From what I could tell, no women seemed to be bidding on this lot. I had seen the chests during my walk-through at the auction house, and had noticed that they were dirty, battered and worn – but still appealing. They looked each to weigh a ton, all sitting on tables back against a wall in the auction house, almost in the shadows. The sparse light made them seem even darker and dingier.

These tool chests had obviously been put to good use by the workers who had owned them. There were only a handful, and I examined each of them. Pulling out the drawers – as I do with most items to see if anything is hidden away – I found them heavily stocked with an assortment of flat metal hand tools as ancient as the chests.

machinists tool chest
One of a handful of machinists tool chests at auction. They all had been heavily used and stored, and needed a good sprucing up.

None of the tools looked familiar to me – I didn’t see any pliers or screwdrivers – and I later realized that I wasn’t sure what machinists’ tools were. I’d heard the term before, but I assumed they were the same kind of tools I use at home. I learned that they were not. A machinist used his/her tools to make other tools.

“A machinist is to metal as a woodcarver is to wood,” according to a wikipedia entry. The machinist used the tools to cut tools from metal. Tool and die makers are at the top of the list of skilled workers in a trade whose heyday was the years when manufacturing was king. The closing of manufacturing plants meant the demise of most of these workers and their industry.

That apparently is changing, as noted in a USA Today article earlier this year. Now, these workers are needed to make tools that others use in the manufacture of everything from car parts to cell phones.

machinists tool chests
A female worker checks an M7 gun with a gage after turning it out on a gun lathe (both made by a tool and die maker) in a Milwaukee, WI, plant in 1943. The plant made guns for the U.S. Army during World War II. Credit: U.S. government photo.

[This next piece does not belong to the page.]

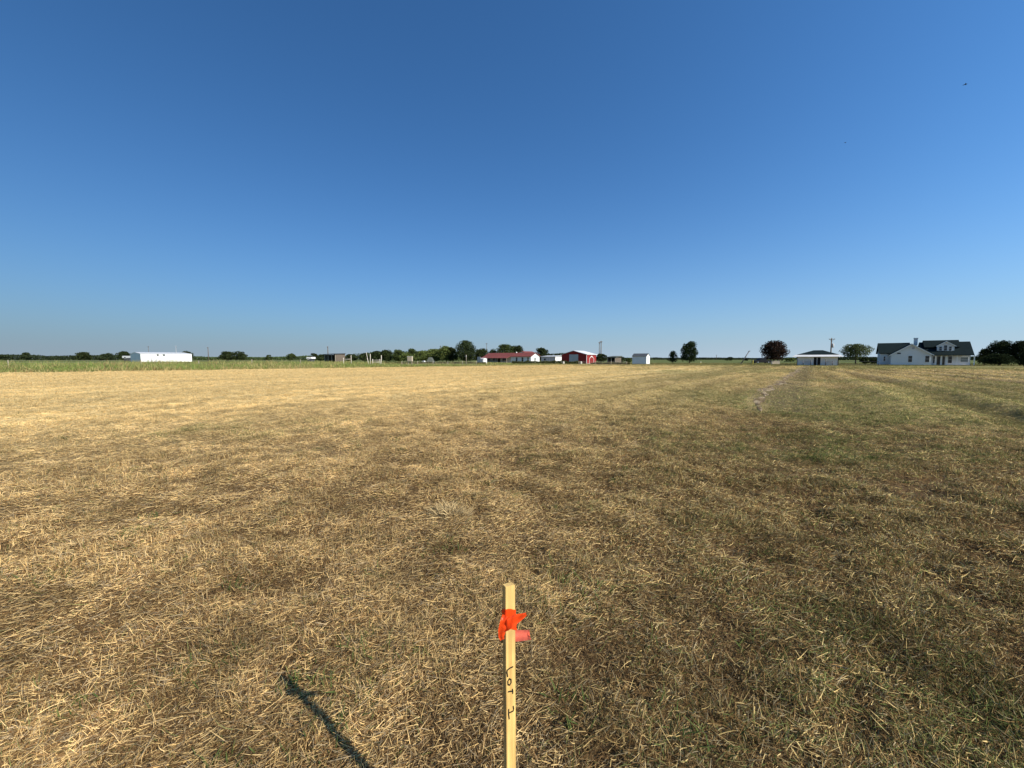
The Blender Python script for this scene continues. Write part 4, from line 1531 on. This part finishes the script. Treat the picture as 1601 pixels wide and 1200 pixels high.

The machinist tools at auction were obviously from a time when workers labored much more with their hands. Today, they work with automated tools that are a far cry from the lathes and calipers from decades ago. I wonder, though, if they even use tool chests anymore like the ones at auction.

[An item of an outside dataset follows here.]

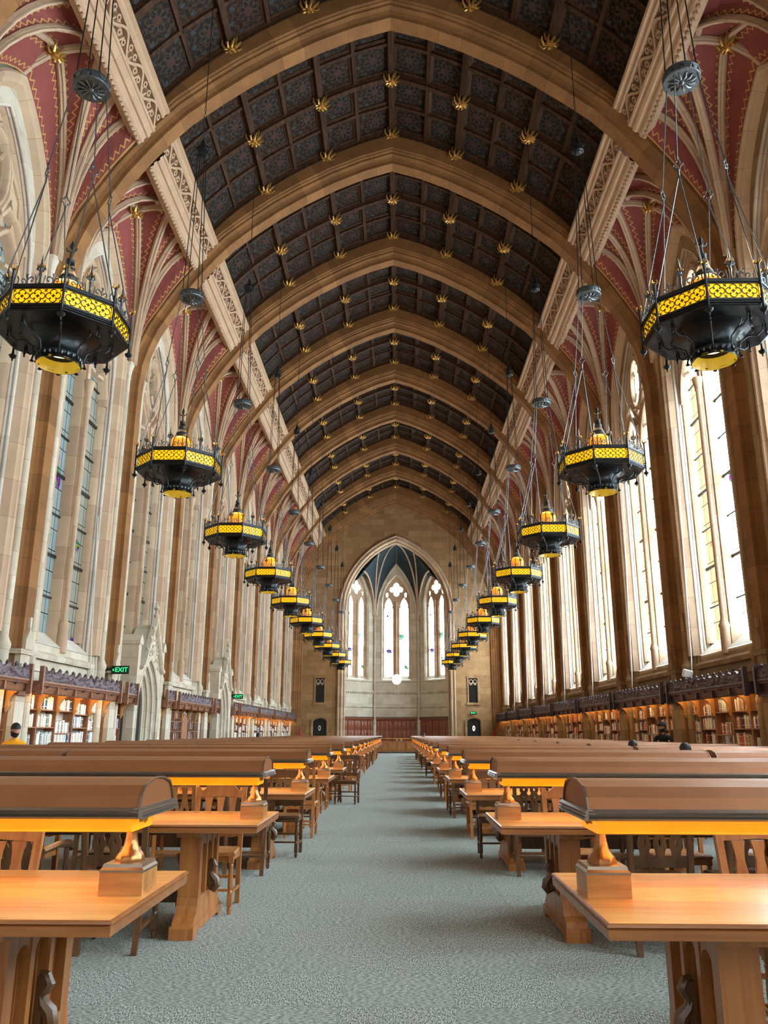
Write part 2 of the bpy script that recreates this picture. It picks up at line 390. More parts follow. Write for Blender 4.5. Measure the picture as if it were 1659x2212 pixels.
# ------------------------------------------------------------------ the transverse arch (measured)
RAW = [(0.0, 16.51), (0.76, 16.26), (1.56, 15.9), (2.42, 15.42), (3.05, 15.01), (3.72, 14.5), (4.28, 14.03), (4.69, 13.58), (5.05, 13.12), (5.46, 12.55), (5.82, 11.94), (6.09, 11.48), (6.28, 10.98), (6.41, 10.5), (6.465, 9.88), (6.475, 9.3)]
ARC = []
for i, (x, z) in enumerate(RAW):
    xx = (x+0.143)*1.175-0.026-0.143 if x > 0 else 0.0
    ARC.append((xx, 1.395+(z-1.395)*1.175))
ARC[0] = (0.0, 19.15)
HW = ARC[-1][0]                     # half width to the soffit (7.60)
def arcz(x):
    for (x0, z0), (x1, z1) in zip(ARC, ARC[1:]):
        if x0 <= x <= x1: return z0+(z1-z0)*(x-x0)/(x1-x0)
    return ARC[-1][1]
def rib_path(inset=0.0):
    r = [(x, z) for x, z in ARC]
    full = [(-HW, 0.0), (-HW, 3.0), (-HW, 6.0), (-HW, 9.0)]+[(-x, z) for x, z in r[::-1]]+r[1:]+[(HW, 9.0), (HW, 6.0), (HW, 3.0), (HW, 0.0)]
    return full
RIBPROF = [(1.25, -0.46), (0.40, -0.44), (0.36, -0.40), (0.33, -0.40), (0.30, -0.34), (0.24, -0.34), (0.19, -0.25), (0.10, -0.205), (0.0, -0.20),
           (0.0, 0.20), (0.10, 0.205), (0.19, 0.25), (0.24, 0.34), (0.30, 0.34), (0.33, 0.40), (0.36, 0.40), (0.40, 0.44), (1.25, 0.46)]
KMIN, KMAX = -4, 8
ns = {'trim': 0, 'window': 0, 'door': 0}
def sname(kind): ns[kind] += 1; return '%s_%d' % (kind, ns[kind])
def struct(o, label=None): o['kind'] = 'structure'; return o
b = MB(); b.sweep2(rib_path(), RIBPROF, lambda p: (p[0], p[2], p[1]), closed_prof=False)
rib0 = b.build(sname('trim'), 'arch'); struct(rib0); rib0.location = (RX, RY(KMIN), 0)
for k in range(KMIN+1, KMAX):
    o = rib0.copy(); COL.objects.link(o); o.name = sname('trim'); o.location = (RX, RY(k), 0)
# end arch with two more inner orders
def inset_path(d):
    p = []
    for x, z in ARC:
        f = 1-d/HW*1.0
        p.append((x*f, 10.2+(z-10.2)*(1-d*0.82/9.0)))
    h = HW-d
    return [(-h, 0), (-h, 4), (-h, 8)]+[(-x, z) for x, z in p[::-1]]+p[1:]+[(h, 8), (h, 4), (h, 0)]
b = MB(); T = lambda p: (p[0], p[2], p[1])
b.sweep2(rib_path(), [(0.9, -0.55), (0.30, -0.50), (0.1, -0.42), (0.0, -0.36), (0.0, 0.1)], T, closed_prof=False)
b.sweep2(inset_path(0.30), [(0.35, -0.36), (0.22, -0.36), (0.14, -0.26), (0.05, -0.24), (0.0, -0.18), (0.0, 0.1)], T, closed_prof=False)
b.sweep2(inset_path(0.60), [(0.35, -0.18), (0.22, -0.17), (0.14, -0.10), (0.05, -0.08), (0.0, -0.02), (0.0, 0.1)], T, closed_prof=False)
o = b.build(sname('trim'), 'arch'); struct(o); o.location = (RX, RY(8), 0)
# ------------------------------------------------------------------ floor
b = MB(); b.quad((-8.6, -6, 0), (8.6, -6, 0), (8.6, 66, 0), (-8.6, 66, 0)); o = b.build('floor', 'carpet'); struct(o)
# ------------------------------------------------------------------ bays: wall, piers, shafts, window, side vault, cornice
WX, GX, SP = 7.99, 8.38, 1.69       # wall face, glass face, half width of the opening
SILL, WSPR, WAP = 3.34, 11.0, 14.25
def bay_mesh_wall():
    b = MB(); h = PITCH/2; T = lambda p: (p[2], p[0], p[1]); d = WX
    # below the sill, with a string course
    b.quad((d, -h, 0), (d, h, 0), (d, h, SILL-0.0), (d, -h, SILL), None)
    b.sweep2([(-1.98, SILL-0.30), (1.98, SILL-0.30)], [(0, 0.05), (0, -0.02), (-0.05, -0.09), (0.03, -0.12), (0.06, -0.12), (0.14, 0.0)], lambda p: (d+p[2], p[0], p[1]), closed_prof=False)
    b.sweep2([(-1.98, SILL-0.62), (1.98, SILL-0.62)], [(0, 0.02), (0, -0.05), (0.06, -0.05), (0.06, 0.02)], lambda p: (d+p[2], p[0], p[1]), closed_prof=False)
    path = pointed(SP, WSPR, WAP, 12)
    path = [(-SP, SILL)]+path+[(SP, SILL)]
    b.quad((d, -h, SILL), (d, -SP, SILL), (d, -SP, WSPR), (d, -h, WSPR)); b.quad((d, SP, SILL), (d, h, SILL), (d, h, WSPR), (d, SP, WSPR))
    top = 15.4; arc_ = path[1:-1]
    n = len(arc_)
    for i in range(n-1):
        (y0, z0), (y1, z1) = arc_[i], arc_[i+1]
        b.quad((d, y0, z0), (d, y1, z1), (d, y1, top), (d, y0, top))
    b.quad((d, -h, WSPR), (d, -SP, WSPR), (d, -SP, top), (d, -h, top)); b.quad((d, SP, WSPR), (d, h, WSPR), (d, h, top), (d, SP, top))
    # sloped sill
    b.quad((d-0.03, -SP, SILL), (d-0.03, SP, SILL), (GX, SP, SILL+0.36), (GX, -SP, SILL+0.36), None, 1)
    # moulded jamb: rolls and hollows from wall face to glass
    prof = []
    w = 0.0
    for k in range(4):
        ww = w+0.095
        for q in range(6):
            a = PI*q/5; prof.append((-0.012-0.032*math.sin(a), w+0.008+(ww-w-0.02)*(1-math.cos(a))/2))
        prof.append((0.0, ww)); w = ww
    prof = [(0.02, 0.0)]+prof
    b.sweep2(path, prof, lambda p: (d+p[2], p[0], p[1]), mi=1, closed_prof=False, sm=True)
    # wall arch (archivolt) over the window
    ap = pointed(1.98, 11.6, 14.98, 14, z0=3.34)
    b.sweep2(ap, [(0.04, 0.05), (0.04, -0.16), (-0.02, -0.22), (-0.10, -0.22), (-0.15, -0.16), (-0.2, -0.15), (-0.24, -0.08), (-0.29, 0.0)], lambda p: (d+p[2], p[0], p[1]), mi=2, closed_prof=False)
    # round shafts by the pier with base and capital
    for s in (-1, 1):
        c = (7.80, s*(h-0.62), 0)
        b.lathe([(0.14, 0), (0.14, 3.0), (0.16, 3.05), (0.16, 3.12), (0.12, 3.2), (0.092, 3.28), (0.092, 11.4), (0.11, 11.44), (0.10, 11.5), (0.13, 11.72), (0.17, 11.86), (0.17, 11.93), (0.12, 11.95)], 14, c)
        b.box(7.86, s*(h-0.62)-0.2 if s > 0 else s*(h-0.62)-0.2, 0, 8.1, s*(h-0.62)+0.2, 12.2)
        # fine roll beside the opening
        for off, r_, xx in ((0.50, 0.045, 7.80), (0.765, 0.04, 7.88), (0.86, 0.055, 7.94), (0.96, 0.035, 7.97)):
            b.lathe([(r_*1.5, 0), (r_*1.5, 3.1), (r_, 3.2), (r_, 12.3)], 8, (xx, s*(h-off), 0))
        # stone pier base block with a small gabled cap, below the shaft
        b.box(7.62, s*(h-0.50)-0.05*s if s < 0 else (h-0.50), 0, 8.0, s*(h-0.40), 3.0) if False else None
    return b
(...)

With a little cleaning and polishing, these could find their luster again. I could imagine them being as lovely and functional as a jewelry chest. All were made of wood – oak, I presume – except for one that seemed to be covered in black leather. In my research, I learned that most of the antique ones were made of oak, with rarer ones made of cherry, walnut or mahogany.

machinists tool chests
The tool chests were chocked full of machinists tools.

Each chest had short and long drawers, and a flip-top opening, and the interiors lined with felt. The early ones were made with tin and felt-covered drawers. Wooden tools chests were sought after by machinists because the moisture-absorbing property of the wood kept tools from rusting or corroding, according to the website Antique Tool Chest.

They had a flat wooden pull-out cover that folded away beneath the drawers when the chest was in use. I didn’t realize this while viewing the ones at auction, but I assume that the covers were there.

I didn’t see any manufacturers’ names on any of the chests. Inside the cover of one was an imprint that likely had been left by a medallion with the maker’s name on it. By now, it was long gone.

machinists tool chests
Three of the machinists tool chests waiting to be sold at auction. Most were made of wood.

Some could’ve been made by H. Gerstner & Sons, which appeared to be among the earliest and the premier tool-chest maker, starting out in 1906 in Dayton, OH. Harry Gerstner, a pattern-maker, spent a year designing and making a tool chest for himself. When a friend saw it, he asked Gerstner to make him one. Then coworkers wanted one, so Gerstner realized that he was on to something and opened his company, according to the company website.

Gerstner & Sons still makes tool chests, including some that it promotes as jewelry chests, along with actual jewelry chests. Its tool chests are among its most popular products, according to the company website.

machinists tool chests
An up-close look at the slide-out drawers of a machinists tool chest.

One of its competitors was Union Tool Chest Co. of Rochester, NY, which made boxes for the federal government during World War I and II, and under the Craftman name for Sears, according to Antique Tool Chest.

At auction, bidding was not outrageously high on the chests, but it was steady. They sold for $80 to $230, with small tubs and boxes of tools selling for $20 to $60. I found tool chests selling on eBay for way past $500.

Maybe buying and selling them – which, I’m sure, is what most of the male bidders had in mind – was the way to go.